Final Year Project - Initial networking work
The code for this project can be found on GitHub here. When I reference points in code, I am using permalinks. As such, these links will reflect a specific point in time, and maybe not the most recent change.
Since I've decided to use Go as the language for the project, the standard library has built-in support for TCP and UDP networking out of the box. This makes things relatively easy to start implementing, the hard part is to get everything working correctly.
The Problem
There needs to be three points-of-contact per client, a TCP socket hosted on the server where the client and the server can communicate any error corrections, a UDP socket hosted on the server to send game data, and a UDP socket hosted by the client so that the server can receive the client's current data. The problem is: how do we tell the server the client's UDP socket so that it can receive the game state of the client.
The Solution
The solution ended-up being relatively simple. When the client starts, it does the following:
Spin up own UDP server - storing the auto-assigned port.
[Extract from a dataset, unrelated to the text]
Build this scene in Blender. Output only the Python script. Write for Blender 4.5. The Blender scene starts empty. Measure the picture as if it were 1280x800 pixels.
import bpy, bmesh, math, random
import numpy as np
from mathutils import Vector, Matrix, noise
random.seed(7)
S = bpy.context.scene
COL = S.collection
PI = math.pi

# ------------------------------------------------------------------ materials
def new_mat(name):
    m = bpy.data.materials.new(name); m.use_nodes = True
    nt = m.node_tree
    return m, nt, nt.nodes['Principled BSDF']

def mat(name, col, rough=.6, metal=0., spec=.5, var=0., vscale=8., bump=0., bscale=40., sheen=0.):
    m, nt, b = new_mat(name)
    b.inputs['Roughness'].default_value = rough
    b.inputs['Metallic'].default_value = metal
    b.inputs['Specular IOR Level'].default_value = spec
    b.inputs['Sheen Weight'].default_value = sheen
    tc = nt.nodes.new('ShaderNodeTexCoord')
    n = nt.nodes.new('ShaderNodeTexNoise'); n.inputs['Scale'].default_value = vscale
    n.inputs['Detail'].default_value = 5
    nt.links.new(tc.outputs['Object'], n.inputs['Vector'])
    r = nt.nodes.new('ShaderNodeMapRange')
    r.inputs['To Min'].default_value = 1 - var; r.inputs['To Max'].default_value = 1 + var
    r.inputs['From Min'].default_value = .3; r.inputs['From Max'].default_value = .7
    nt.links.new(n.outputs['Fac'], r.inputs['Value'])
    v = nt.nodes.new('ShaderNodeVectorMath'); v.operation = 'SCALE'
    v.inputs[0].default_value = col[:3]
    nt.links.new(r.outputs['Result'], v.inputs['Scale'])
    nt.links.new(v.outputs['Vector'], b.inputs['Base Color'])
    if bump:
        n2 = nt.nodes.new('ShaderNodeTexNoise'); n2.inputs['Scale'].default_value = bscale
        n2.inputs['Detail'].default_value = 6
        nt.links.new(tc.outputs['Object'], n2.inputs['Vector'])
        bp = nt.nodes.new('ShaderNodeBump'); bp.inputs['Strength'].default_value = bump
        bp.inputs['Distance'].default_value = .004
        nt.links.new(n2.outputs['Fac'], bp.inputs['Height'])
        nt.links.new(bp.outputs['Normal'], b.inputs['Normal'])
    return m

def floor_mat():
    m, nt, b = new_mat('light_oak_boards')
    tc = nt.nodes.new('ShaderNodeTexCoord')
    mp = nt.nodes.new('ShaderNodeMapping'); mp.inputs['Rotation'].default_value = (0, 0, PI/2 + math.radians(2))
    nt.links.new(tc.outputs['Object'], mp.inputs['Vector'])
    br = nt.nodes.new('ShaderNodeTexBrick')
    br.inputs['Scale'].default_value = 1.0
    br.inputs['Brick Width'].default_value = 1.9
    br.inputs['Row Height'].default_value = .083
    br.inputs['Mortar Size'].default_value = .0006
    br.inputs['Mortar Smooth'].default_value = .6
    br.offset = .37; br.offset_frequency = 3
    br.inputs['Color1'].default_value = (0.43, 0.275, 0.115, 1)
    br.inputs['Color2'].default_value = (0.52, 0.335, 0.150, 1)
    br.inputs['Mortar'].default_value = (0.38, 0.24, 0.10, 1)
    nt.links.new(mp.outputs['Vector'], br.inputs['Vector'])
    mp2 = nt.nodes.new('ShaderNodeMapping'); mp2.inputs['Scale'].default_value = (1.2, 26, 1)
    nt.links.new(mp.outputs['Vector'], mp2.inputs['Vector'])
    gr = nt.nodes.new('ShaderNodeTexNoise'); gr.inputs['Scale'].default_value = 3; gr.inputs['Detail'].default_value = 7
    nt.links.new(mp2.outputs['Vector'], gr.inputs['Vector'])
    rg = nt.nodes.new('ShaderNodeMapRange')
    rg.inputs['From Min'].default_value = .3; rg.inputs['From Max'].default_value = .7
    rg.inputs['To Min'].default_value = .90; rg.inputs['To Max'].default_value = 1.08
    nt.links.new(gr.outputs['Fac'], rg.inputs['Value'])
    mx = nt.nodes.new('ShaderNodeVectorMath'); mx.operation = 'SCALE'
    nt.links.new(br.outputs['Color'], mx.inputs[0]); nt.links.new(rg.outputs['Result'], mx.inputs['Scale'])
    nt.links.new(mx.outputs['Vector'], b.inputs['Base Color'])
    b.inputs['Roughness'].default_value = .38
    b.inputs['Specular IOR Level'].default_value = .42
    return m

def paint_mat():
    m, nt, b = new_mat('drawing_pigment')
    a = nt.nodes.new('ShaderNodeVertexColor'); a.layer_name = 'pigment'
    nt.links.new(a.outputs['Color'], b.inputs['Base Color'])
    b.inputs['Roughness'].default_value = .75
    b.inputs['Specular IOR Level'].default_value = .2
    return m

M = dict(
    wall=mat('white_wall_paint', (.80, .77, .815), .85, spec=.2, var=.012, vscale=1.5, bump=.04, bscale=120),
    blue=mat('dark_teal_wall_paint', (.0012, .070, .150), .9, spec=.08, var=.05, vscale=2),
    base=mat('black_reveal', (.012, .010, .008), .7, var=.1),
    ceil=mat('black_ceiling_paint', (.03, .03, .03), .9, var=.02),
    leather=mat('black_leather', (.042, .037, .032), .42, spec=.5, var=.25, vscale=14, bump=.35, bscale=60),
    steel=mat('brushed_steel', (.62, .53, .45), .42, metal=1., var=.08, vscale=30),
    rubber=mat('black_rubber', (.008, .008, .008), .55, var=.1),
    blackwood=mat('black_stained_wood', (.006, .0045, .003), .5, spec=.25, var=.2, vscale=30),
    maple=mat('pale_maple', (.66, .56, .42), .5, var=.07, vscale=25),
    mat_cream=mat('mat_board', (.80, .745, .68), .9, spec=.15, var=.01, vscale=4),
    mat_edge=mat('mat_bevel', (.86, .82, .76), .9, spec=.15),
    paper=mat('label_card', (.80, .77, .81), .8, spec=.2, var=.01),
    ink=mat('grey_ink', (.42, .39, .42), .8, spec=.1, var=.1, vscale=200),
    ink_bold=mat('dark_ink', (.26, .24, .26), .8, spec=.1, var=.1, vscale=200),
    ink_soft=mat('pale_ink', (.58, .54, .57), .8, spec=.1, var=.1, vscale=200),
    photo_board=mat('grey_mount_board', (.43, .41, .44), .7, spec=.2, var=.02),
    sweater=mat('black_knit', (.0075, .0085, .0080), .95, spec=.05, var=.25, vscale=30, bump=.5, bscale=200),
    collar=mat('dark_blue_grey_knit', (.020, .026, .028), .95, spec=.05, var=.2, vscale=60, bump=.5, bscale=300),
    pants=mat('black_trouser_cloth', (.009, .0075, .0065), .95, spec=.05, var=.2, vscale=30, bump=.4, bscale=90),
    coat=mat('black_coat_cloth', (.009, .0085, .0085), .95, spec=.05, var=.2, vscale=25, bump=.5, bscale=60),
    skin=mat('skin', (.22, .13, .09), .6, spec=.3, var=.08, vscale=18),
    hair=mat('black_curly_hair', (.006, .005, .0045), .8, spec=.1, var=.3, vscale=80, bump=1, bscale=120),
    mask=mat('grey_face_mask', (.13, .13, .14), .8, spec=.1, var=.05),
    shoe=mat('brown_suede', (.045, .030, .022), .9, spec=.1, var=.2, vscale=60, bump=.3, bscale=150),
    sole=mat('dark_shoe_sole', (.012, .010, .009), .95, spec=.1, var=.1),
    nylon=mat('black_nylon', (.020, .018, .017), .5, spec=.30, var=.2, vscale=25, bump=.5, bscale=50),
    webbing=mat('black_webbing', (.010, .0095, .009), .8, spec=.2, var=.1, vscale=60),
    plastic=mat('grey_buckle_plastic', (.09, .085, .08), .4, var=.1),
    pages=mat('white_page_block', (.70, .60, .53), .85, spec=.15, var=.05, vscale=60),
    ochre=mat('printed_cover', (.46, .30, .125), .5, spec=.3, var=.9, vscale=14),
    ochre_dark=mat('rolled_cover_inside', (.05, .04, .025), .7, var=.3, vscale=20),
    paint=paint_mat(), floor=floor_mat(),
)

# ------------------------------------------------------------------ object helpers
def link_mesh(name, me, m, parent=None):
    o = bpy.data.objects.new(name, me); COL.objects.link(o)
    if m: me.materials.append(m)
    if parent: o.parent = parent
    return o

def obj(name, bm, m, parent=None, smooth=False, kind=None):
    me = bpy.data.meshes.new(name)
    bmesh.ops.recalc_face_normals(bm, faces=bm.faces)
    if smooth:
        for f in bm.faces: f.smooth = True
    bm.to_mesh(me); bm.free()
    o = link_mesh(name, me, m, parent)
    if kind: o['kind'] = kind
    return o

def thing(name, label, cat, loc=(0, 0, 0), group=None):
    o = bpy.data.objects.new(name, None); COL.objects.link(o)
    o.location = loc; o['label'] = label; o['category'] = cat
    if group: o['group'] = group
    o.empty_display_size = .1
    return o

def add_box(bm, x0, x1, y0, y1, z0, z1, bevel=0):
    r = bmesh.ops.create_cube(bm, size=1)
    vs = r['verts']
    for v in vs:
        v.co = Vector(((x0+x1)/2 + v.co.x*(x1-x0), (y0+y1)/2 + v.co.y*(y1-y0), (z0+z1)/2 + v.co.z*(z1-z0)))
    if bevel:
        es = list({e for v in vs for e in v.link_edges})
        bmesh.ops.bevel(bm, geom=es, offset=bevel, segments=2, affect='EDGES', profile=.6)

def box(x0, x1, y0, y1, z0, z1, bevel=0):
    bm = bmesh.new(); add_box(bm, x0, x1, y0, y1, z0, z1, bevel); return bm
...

Connect to the server's UDP socket, sending the port of its own UDP server.
The server then connects using the remote IP address, and the port sent by the client.
The client then acknowledges this connection by the server, and sends its ready message so the server knows that it's ready.
The code relevant to this can be found in these points:
The Proof
As we can see in the server code here, we send the message "Hello from server!" to the client, and we can see the message in the top left of the screen of the "game" (not a game yet).